Output exactly the lines from the first one down to the line containing "COL = SC.collection", inclusive.
»»
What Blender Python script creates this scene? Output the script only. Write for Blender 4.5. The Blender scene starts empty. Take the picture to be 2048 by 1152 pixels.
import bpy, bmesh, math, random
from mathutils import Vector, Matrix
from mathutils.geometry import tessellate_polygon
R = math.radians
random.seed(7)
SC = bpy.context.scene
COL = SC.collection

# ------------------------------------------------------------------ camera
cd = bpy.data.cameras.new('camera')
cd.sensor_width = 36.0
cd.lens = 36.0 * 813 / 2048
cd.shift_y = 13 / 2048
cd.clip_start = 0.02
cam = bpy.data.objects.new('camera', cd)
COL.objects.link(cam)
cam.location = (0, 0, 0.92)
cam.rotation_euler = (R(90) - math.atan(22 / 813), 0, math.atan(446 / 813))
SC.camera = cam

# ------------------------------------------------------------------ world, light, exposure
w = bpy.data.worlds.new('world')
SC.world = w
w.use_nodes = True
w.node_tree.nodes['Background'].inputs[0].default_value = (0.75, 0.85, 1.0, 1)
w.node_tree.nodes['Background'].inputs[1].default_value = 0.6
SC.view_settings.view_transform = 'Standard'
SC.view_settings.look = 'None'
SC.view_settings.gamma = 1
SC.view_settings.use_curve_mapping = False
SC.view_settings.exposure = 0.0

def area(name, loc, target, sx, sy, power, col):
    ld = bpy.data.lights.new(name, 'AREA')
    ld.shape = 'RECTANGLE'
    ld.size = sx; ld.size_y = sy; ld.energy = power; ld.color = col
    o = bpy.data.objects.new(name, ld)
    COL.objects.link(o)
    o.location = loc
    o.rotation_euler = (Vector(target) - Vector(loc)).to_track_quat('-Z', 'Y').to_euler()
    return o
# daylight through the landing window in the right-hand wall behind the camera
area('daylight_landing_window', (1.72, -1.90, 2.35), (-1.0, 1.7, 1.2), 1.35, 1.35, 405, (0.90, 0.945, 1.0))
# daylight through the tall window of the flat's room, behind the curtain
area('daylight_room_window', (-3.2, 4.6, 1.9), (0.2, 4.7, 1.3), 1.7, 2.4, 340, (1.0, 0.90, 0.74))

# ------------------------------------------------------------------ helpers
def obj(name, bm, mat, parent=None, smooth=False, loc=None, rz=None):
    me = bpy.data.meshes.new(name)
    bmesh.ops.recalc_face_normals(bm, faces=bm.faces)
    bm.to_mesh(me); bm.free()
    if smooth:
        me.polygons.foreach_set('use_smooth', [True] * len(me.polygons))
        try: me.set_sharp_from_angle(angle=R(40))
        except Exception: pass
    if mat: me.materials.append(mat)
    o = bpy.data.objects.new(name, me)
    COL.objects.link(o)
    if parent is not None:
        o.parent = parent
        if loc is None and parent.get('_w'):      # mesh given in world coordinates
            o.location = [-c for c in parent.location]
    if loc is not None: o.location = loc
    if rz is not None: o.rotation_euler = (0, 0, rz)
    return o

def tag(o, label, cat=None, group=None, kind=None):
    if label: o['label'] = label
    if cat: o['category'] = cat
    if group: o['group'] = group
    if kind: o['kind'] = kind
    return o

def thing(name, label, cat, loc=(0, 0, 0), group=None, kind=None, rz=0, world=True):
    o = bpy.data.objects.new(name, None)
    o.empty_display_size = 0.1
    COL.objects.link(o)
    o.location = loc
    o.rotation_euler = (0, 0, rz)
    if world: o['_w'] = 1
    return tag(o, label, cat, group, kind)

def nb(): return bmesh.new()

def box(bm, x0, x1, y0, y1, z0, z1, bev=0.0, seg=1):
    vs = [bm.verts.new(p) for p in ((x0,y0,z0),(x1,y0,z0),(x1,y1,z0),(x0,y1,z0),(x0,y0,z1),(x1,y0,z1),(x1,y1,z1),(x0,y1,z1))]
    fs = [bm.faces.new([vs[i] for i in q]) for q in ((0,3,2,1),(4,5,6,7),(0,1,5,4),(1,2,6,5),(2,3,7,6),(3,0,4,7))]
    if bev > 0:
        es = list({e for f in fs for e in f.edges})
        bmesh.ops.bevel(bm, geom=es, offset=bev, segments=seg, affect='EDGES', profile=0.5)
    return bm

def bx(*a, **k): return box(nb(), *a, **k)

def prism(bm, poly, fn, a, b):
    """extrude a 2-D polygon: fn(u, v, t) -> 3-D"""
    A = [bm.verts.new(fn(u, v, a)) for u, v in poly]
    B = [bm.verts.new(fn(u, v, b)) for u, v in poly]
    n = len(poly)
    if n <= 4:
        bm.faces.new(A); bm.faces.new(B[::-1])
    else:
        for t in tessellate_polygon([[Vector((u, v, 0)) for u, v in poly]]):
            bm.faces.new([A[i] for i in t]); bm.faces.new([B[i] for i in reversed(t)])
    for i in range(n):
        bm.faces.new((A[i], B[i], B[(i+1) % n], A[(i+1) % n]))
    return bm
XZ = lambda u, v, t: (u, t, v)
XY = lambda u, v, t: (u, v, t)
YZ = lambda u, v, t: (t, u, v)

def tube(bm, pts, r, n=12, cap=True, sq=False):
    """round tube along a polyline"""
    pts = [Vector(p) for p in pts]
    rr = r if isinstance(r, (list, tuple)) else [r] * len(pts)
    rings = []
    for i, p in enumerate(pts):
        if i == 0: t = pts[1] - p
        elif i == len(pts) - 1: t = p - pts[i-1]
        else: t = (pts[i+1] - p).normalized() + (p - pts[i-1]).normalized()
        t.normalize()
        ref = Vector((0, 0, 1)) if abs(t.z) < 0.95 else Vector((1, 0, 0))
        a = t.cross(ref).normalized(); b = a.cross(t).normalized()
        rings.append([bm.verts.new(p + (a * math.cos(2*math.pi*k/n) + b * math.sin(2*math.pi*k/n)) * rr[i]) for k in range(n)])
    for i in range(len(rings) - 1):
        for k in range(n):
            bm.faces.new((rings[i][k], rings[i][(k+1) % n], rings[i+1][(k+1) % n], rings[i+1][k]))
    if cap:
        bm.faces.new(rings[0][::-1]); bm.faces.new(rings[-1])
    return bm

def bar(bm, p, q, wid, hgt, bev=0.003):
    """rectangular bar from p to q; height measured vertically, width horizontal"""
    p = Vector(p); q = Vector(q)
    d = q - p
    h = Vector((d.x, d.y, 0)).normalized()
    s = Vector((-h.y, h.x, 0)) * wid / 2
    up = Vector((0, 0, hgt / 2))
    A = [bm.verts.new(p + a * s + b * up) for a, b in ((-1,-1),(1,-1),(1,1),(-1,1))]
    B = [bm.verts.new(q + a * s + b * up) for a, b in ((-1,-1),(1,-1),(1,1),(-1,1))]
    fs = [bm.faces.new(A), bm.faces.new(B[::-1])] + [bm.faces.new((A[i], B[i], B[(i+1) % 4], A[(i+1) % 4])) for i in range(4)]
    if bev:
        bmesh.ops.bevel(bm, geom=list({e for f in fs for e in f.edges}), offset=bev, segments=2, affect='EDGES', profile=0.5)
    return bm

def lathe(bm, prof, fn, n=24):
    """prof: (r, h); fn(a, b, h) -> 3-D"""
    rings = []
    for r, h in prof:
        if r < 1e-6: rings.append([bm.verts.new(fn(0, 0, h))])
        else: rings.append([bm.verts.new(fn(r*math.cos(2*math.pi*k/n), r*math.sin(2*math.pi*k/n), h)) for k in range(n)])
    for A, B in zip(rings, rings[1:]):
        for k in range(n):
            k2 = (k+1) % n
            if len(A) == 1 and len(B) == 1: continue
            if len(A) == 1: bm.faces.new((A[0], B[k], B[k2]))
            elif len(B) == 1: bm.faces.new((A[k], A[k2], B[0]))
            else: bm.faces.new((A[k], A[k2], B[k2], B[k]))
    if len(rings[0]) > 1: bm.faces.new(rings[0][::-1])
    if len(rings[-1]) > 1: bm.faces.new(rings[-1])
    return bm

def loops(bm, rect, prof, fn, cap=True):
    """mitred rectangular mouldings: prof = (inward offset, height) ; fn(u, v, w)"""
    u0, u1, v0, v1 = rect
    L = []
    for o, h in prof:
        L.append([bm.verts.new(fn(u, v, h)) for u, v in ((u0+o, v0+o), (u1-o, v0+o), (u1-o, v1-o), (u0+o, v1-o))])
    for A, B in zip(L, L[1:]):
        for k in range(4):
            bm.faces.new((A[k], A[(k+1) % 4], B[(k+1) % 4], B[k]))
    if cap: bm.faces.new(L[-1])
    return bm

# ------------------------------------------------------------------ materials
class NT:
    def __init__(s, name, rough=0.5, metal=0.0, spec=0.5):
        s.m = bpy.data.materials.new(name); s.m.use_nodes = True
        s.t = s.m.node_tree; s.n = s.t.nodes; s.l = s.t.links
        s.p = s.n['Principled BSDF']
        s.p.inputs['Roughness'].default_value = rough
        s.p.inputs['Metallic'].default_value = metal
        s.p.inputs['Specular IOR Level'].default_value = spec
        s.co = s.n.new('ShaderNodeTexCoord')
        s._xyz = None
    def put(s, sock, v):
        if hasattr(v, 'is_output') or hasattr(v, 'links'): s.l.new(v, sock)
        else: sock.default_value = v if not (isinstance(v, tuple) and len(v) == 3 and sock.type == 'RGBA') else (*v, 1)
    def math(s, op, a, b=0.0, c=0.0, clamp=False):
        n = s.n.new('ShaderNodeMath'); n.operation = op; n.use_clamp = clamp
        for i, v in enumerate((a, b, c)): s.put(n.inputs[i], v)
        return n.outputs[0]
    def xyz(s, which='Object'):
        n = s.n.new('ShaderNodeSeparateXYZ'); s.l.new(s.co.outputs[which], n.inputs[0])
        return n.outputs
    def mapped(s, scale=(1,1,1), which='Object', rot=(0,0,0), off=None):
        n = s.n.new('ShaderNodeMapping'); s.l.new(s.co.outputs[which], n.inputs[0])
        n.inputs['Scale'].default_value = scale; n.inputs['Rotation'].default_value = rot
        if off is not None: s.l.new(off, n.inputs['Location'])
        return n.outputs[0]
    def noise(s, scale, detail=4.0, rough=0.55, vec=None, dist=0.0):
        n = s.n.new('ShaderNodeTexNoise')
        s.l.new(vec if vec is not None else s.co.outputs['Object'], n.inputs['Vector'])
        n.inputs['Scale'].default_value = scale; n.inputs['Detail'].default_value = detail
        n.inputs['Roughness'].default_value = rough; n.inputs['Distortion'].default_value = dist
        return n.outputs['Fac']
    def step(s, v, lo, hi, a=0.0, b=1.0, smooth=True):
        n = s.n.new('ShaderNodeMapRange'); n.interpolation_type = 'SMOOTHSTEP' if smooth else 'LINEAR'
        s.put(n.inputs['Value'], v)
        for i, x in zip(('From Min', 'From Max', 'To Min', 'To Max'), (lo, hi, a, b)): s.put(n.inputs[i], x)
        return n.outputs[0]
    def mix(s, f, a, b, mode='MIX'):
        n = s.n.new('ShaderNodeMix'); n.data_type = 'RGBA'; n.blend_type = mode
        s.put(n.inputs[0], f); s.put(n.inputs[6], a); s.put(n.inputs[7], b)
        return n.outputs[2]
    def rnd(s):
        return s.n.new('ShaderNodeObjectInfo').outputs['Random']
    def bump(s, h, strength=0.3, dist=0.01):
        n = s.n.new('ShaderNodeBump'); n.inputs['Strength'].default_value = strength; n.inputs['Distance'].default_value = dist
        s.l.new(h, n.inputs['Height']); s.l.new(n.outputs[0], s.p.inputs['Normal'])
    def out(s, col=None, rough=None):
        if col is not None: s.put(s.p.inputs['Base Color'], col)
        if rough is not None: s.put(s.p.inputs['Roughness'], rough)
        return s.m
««
§ ANSWER TO THIS EXERCISE:
What Blender Python script creates this scene? Output the script only. Write for Blender 4.5. The Blender scene starts empty. Take the picture to be 2048 by 1152 pixels.
import bpy, bmesh, math, random
from mathutils import Vector, Matrix
from mathutils.geometry import tessellate_polygon
R = math.radians
random.seed(7)
SC = bpy.context.scene
COL = SC.collection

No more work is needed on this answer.